Directors – Joachim Dos Santos, Kemp Powers, Justin K. Thompson – 2023 – US – Cert. PG – 140m
*****
Assorted Spider-Men and -Women interact across many multiverse worlds as an elite Spider force attempts to prevent their interactions causing disaster – out in UK cinemas on Friday, June 2nd
The first part of a two-part sequel to Spider-Man Into The Spider-Verse (Bob Persichetti, Peter Ramsey, Rodney Rothman, 2018) with the conclusion Spider-Man Beyond The Spider-Verse due for release next year. So be warned: Across ends mid-story with a To Be Continued… legend plastered across the screen.
Having played around with the multiverse concept in Into, Across ramps it up to overload, introducing new worlds with titles that appear on screen before you’ve worked out where you are, making you want to hit pause and stop and take it in. You can’t do that in a public cinema, where the image and sound is sharper than it is in the home but you have no personalised remote control, and that’s a defining characteristic of the theatrical cinema medium.
You can of course go back and see a movie again and again for successive viewings, and I imagine that will be happening a lot with Across during its theatrical run because its visuals are consistently amazing, but once it’s available on a home platform where you can freeze it, go back, look at bits of scenes again, this movie will take on a whole new life as the viewers interact with it at their own pace. I can’t recall feeling this way to exactly this degree about a theatrical movie before, and in the meantime I could happily rewatch it in the cinema on its current run, even at its well over two hours running length.
As it verse-hops between its many worlds, we find ourself in one episode about a Spider-man or -woman character after another. As white spider-suited Gwen Stacy (voice: Hailee Steinfeld) finds her non-superhero alter-ego in conflict with her cop dad father who in his professional life is determined to track down spider-woman unaware it’s her, and elsewhere Miles Morales (voice: Shameik Moore) struggles to take time out of being Spider-man so he can be given a hard time about his underperformance in his school work in a meeting between his parents Jeff and Rio (voices: Brian Tyree Henry and Luna Lauren Velez) and his high school counselor (voice: Rachel Dratch), you feel sympathy for the characters. One world serves up Peter and Mary Jane Parker (voices: Jake Johnson and Zoë Kravitz) and their cute, crawling Spider-baby, May “Mayday” Parker.

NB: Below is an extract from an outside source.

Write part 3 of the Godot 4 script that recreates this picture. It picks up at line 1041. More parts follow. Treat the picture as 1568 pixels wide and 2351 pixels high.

These scenes and others like them are well fleshed out on the page and voice-acted by the cast as effectively as you’ll find in animation anywhere, and they elicit our sympathy even as they provide a welcome break from the slam bang action that makes up much of the film.
Such episodes feel strangely cut off from the overall action arc, which via verse-hopping furnishes serial action set pieces featuring such villains as The Spot (voice: Jason Schwartzman), whose skin is covered in black circular wormhole portals, and The Vulture (voice: Jorma Taccone), rendered like a Leonardo da Vinci notebook drawings on yellowing paper. It takes place in a variety of worlds, the most impressive of which is the futuristic Mumbattan, rendered in the manner of specific 1970s Indian comics complete with its own, local Spider-man variant Pavitr Prabhakar (voice: Karan Soni).
Others include the AI-controlled Nueva York, all blue paper sketches and rough marker comps, home to futuristic Spider-man Miguel O’Hara (voice: Oscar Isaac). There’s even a guitar-wielding, British, Spider-punk Hobie Brown (voice: Daniel Kaluuya) from a xerox-aesthetic, punk rock world. Holding all the action together is an elite crack force The Spider Society whose mission is to ensure no Spider-person does anything to adversely affect the multiverse, their number including motorbike-riding, pregnant, black Spider-woman Jessica Drew (voice: Issa Rae).
In terms of plot and emotional engagement, for this viewer it pales besides Everything Everywhere All At Once (Daniels, 2022), but where Across scores is in its arresting character design, breathtaking animation and spectacular production design, all of which are groundbreaking on every level. These elements have a high repeatability factor – you’ll want to watch the whole thing, or at least its various component parts when it hits home video formats – over and over again.
And yes – it does feature a couple of brief scenes in live action.
Spider-Man Across The Spider-Verse is out in cinemas in the UK on Friday, June 2nd.